Below are some records; reproduce every one of them exactly.

>>>

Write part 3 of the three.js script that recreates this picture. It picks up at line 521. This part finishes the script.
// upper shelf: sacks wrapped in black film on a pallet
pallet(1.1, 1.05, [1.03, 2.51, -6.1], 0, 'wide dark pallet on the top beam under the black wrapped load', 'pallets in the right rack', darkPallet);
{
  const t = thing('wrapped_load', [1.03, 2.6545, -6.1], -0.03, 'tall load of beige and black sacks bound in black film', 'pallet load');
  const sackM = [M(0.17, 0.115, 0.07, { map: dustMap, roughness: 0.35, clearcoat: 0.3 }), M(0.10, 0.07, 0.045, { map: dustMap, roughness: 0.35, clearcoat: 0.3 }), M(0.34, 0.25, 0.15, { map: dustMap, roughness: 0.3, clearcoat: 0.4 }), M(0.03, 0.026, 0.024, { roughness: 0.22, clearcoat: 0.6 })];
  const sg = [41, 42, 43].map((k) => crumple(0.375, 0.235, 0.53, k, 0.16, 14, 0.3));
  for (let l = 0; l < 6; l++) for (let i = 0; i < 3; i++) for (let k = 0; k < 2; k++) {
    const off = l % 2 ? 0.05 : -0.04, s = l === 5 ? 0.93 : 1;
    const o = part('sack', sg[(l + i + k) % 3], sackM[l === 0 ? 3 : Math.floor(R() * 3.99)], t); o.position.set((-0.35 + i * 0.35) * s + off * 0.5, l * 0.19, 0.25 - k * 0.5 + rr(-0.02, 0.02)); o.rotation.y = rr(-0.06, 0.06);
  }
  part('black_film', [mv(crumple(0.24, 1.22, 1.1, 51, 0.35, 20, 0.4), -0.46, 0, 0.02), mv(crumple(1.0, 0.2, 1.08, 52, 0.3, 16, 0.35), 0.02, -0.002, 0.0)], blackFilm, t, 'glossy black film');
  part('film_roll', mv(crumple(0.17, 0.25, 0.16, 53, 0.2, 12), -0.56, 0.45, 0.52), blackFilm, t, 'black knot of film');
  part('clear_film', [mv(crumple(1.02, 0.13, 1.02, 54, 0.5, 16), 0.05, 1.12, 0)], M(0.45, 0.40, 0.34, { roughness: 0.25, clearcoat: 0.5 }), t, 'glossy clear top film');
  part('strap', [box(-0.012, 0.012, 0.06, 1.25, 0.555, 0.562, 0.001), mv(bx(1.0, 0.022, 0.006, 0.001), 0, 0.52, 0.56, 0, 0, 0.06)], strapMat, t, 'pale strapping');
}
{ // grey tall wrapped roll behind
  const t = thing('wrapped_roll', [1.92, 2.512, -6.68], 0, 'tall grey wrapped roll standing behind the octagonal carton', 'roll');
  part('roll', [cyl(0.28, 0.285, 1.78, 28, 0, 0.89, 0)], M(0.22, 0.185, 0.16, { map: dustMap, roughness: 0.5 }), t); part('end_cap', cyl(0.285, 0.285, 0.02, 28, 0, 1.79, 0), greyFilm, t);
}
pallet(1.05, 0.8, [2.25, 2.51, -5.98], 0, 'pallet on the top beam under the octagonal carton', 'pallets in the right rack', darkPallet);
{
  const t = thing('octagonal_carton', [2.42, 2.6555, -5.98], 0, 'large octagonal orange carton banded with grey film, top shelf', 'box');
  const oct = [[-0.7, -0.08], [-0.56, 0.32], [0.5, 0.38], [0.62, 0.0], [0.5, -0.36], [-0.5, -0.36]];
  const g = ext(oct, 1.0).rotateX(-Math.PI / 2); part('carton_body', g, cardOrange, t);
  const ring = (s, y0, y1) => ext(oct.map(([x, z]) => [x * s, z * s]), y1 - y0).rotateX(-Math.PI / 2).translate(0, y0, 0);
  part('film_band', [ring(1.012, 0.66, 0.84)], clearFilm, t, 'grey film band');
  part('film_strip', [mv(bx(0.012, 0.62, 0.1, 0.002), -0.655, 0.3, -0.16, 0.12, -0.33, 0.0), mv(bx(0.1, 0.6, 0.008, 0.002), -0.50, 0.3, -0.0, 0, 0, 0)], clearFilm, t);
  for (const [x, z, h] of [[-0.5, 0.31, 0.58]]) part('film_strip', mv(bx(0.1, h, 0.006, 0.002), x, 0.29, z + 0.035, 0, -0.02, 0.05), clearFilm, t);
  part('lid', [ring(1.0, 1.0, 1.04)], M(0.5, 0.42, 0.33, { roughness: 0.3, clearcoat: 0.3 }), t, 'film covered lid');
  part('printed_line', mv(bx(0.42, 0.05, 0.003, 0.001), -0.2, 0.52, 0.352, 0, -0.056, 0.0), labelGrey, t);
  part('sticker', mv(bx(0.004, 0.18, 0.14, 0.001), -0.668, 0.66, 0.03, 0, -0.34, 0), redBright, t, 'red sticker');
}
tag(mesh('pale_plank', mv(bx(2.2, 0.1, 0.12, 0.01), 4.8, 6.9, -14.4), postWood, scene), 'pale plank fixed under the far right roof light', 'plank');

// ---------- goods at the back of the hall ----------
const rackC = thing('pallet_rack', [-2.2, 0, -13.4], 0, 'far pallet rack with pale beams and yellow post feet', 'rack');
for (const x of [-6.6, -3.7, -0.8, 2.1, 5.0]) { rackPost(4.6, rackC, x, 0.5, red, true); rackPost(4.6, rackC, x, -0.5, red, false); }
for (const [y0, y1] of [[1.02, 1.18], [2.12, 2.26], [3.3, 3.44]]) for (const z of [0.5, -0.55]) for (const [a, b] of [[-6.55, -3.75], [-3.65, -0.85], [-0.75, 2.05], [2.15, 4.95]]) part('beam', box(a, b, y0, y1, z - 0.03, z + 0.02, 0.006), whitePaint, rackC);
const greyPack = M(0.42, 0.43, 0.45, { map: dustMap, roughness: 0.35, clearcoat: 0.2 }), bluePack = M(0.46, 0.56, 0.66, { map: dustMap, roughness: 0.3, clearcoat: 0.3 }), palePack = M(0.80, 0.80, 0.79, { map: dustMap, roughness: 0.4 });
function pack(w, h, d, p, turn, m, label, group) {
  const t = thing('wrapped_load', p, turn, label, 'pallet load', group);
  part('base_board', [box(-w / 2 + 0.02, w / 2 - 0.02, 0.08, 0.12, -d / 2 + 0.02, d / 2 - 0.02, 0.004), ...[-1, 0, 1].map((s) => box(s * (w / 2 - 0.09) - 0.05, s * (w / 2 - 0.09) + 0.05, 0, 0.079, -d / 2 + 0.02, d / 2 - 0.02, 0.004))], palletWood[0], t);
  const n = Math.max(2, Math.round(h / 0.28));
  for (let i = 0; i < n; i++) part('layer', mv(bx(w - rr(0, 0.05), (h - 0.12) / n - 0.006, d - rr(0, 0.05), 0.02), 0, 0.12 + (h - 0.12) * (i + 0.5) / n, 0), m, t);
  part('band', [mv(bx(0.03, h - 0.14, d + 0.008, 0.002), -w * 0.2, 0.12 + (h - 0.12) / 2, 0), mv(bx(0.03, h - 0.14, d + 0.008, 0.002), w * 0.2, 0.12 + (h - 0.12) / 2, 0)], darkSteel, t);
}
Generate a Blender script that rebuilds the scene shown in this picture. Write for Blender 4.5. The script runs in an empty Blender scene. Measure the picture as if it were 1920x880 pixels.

<<<

COMPLETED TASK:
Write part 3 of the three.js script that recreates this picture. It picks up at line 521. This part finishes the script.
// upper shelf: sacks wrapped in black film on a pallet
pallet(1.1, 1.05, [1.03, 2.51, -6.1], 0, 'wide dark pallet on the top beam under the black wrapped load', 'pallets in the right rack', darkPallet);
{
  const t = thing('wrapped_load', [1.03, 2.6545, -6.1], -0.03, 'tall load of beige and black sacks bound in black film', 'pallet load');
  const sackM = [M(0.17, 0.115, 0.07, { map: dustMap, roughness: 0.35, clearcoat: 0.3 }), M(0.10, 0.07, 0.045, { map: dustMap, roughness: 0.35, clearcoat: 0.3 }), M(0.34, 0.25, 0.15, { map: dustMap, roughness: 0.3, clearcoat: 0.4 }), M(0.03, 0.026, 0.024, { roughness: 0.22, clearcoat: 0.6 })];
  const sg = [41, 42, 43].map((k) => crumple(0.375, 0.235, 0.53, k, 0.16, 14, 0.3));
  for (let l = 0; l < 6; l++) for (let i = 0; i < 3; i++) for (let k = 0; k < 2; k++) {
    const off = l % 2 ? 0.05 : -0.04, s = l === 5 ? 0.93 : 1;
    const o = part('sack', sg[(l + i + k) % 3], sackM[l === 0 ? 3 : Math.floor(R() * 3.99)], t); o.position.set((-0.35 + i * 0.35) * s + off * 0.5, l * 0.19, 0.25 - k * 0.5 + rr(-0.02, 0.02)); o.rotation.y = rr(-0.06, 0.06);
  }
  part('black_film', [mv(crumple(0.24, 1.22, 1.1, 51, 0.35, 20, 0.4), -0.46, 0, 0.02), mv(crumple(1.0, 0.2, 1.08, 52, 0.3, 16, 0.35), 0.02, -0.002, 0.0)], blackFilm, t, 'glossy black film');
  part('film_roll', mv(crumple(0.17, 0.25, 0.16, 53, 0.2, 12), -0.56, 0.45, 0.52), blackFilm, t, 'black knot of film');
  part('clear_film', [mv(crumple(1.02, 0.13, 1.02, 54, 0.5, 16), 0.05, 1.12, 0)], M(0.45, 0.40, 0.34, { roughness: 0.25, clearcoat: 0.5 }), t, 'glossy clear top film');
  part('strap', [box(-0.012, 0.012, 0.06, 1.25, 0.555, 0.562, 0.001), mv(bx(1.0, 0.022, 0.006, 0.001), 0, 0.52, 0.56, 0, 0, 0.06)], strapMat, t, 'pale strapping');
}
{ // grey tall wrapped roll behind
  const t = thing('wrapped_roll', [1.92, 2.512, -6.68], 0, 'tall grey wrapped roll standing behind the octagonal carton', 'roll');
  part('roll', [cyl(0.28, 0.285, 1.78, 28, 0, 0.89, 0)], M(0.22, 0.185, 0.16, { map: dustMap, roughness: 0.5 }), t); part('end_cap', cyl(0.285, 0.285, 0.02, 28, 0, 1.79, 0), greyFilm, t);
}
pallet(1.05, 0.8, [2.25, 2.51, -5.98], 0, 'pallet on the top beam under the octagonal carton', 'pallets in the right rack', darkPallet);
{
  const t = thing('octagonal_carton', [2.42, 2.6555, -5.98], 0, 'large octagonal orange carton banded with grey film, top shelf', 'box');
  const oct = [[-0.7, -0.08], [-0.56, 0.32], [0.5, 0.38], [0.62, 0.0], [0.5, -0.36], [-0.5, -0.36]];
  const g = ext(oct, 1.0).rotateX(-Math.PI / 2); part('carton_body', g, cardOrange, t);
  const ring = (s, y0, y1) => ext(oct.map(([x, z]) => [x * s, z * s]), y1 - y0).rotateX(-Math.PI / 2).translate(0, y0, 0);
  part('film_band', [ring(1.012, 0.66, 0.84)], clearFilm, t, 'grey film band');
  part('film_strip', [mv(bx(0.012, 0.62, 0.1, 0.002), -0.655, 0.3, -0.16, 0.12, -0.33, 0.0), mv(bx(0.1, 0.6, 0.008, 0.002), -0.50, 0.3, -0.0, 0, 0, 0)], clearFilm, t);
  for (const [x, z, h] of [[-0.5, 0.31, 0.58]]) part('film_strip', mv(bx(0.1, h, 0.006, 0.002), x, 0.29, z + 0.035, 0, -0.02, 0.05), clearFilm, t);
  part('lid', [ring(1.0, 1.0, 1.04)], M(0.5, 0.42, 0.33, { roughness: 0.3, clearcoat: 0.3 }), t, 'film covered lid');
  part('printed_line', mv(bx(0.42, 0.05, 0.003, 0.001), -0.2, 0.52, 0.352, 0, -0.056, 0.0), labelGrey, t);
  part('sticker', mv(bx(0.004, 0.18, 0.14, 0.001), -0.668, 0.66, 0.03, 0, -0.34, 0), redBright, t, 'red sticker');
}
tag(mesh('pale_plank', mv(bx(2.2, 0.1, 0.12, 0.01), 4.8, 6.9, -14.4), postWood, scene), 'pale plank fixed under the far right roof light', 'plank');

// ---------- goods at the back of the hall ----------
const rackC = thing('pallet_rack', [-2.2, 0, -13.4], 0, 'far pallet rack with pale beams and yellow post feet', 'rack');
for (const x of [-6.6, -3.7, -0.8, 2.1, 5.0]) { rackPost(4.6, rackC, x, 0.5, red, true); rackPost(4.6, rackC, x, -0.5, red, false); }
for (const [y0, y1] of [[1.02, 1.18], [2.12, 2.26], [3.3, 3.44]]) for (const z of [0.5, -0.55]) for (const [a, b] of [[-6.55, -3.75], [-3.65, -0.85], [-0.75, 2.05], [2.15, 4.95]]) part('beam', box(a, b, y0, y1, z - 0.03, z + 0.02, 0.006), whitePaint, rackC);
const greyPack = M(0.42, 0.43, 0.45, { map: dustMap, roughness: 0.35, clearcoat: 0.2 }), bluePack = M(0.46, 0.56, 0.66, { map: dustMap, roughness: 0.3, clearcoat: 0.3 }), palePack = M(0.80, 0.80, 0.79, { map: dustMap, roughness: 0.4 });
function pack(w, h, d, p, turn, m, label, group) {
  const t = thing('wrapped_load', p, turn, label, 'pallet load', group);
  part('base_board', [box(-w / 2 + 0.02, w / 2 - 0.02, 0.08, 0.12, -d / 2 + 0.02, d / 2 - 0.02, 0.004), ...[-1, 0, 1].map((s) => box(s * (w / 2 - 0.09) - 0.05, s * (w / 2 - 0.09) + 0.05, 0, 0.079, -d / 2 + 0.02, d / 2 - 0.02, 0.004))], palletWood[0], t);
  const n = Math.max(2, Math.round(h / 0.28));
  for (let i = 0; i < n; i++) part('layer', mv(bx(w - rr(0, 0.05), (h - 0.12) / n - 0.006, d - rr(0, 0.05), 0.02), 0, 0.12 + (h - 0.12) * (i + 0.5) / n, 0), m, t);
  part('band', [mv(bx(0.03, h - 0.14, d + 0.008, 0.002), -w * 0.2, 0.12 + (h - 0.12) / 2, 0), mv(bx(0.03, h - 0.14, d + 0.008, 0.002), w * 0.2, 0.12 + (h - 0.12) / 2, 0)], darkSteel, t);
}
Generate a Blender script that rebuilds the scene shown in this picture. Write for Blender 4.5. The script runs in an empty Blender scene. Measure the picture as if it were 1920x880 pixels.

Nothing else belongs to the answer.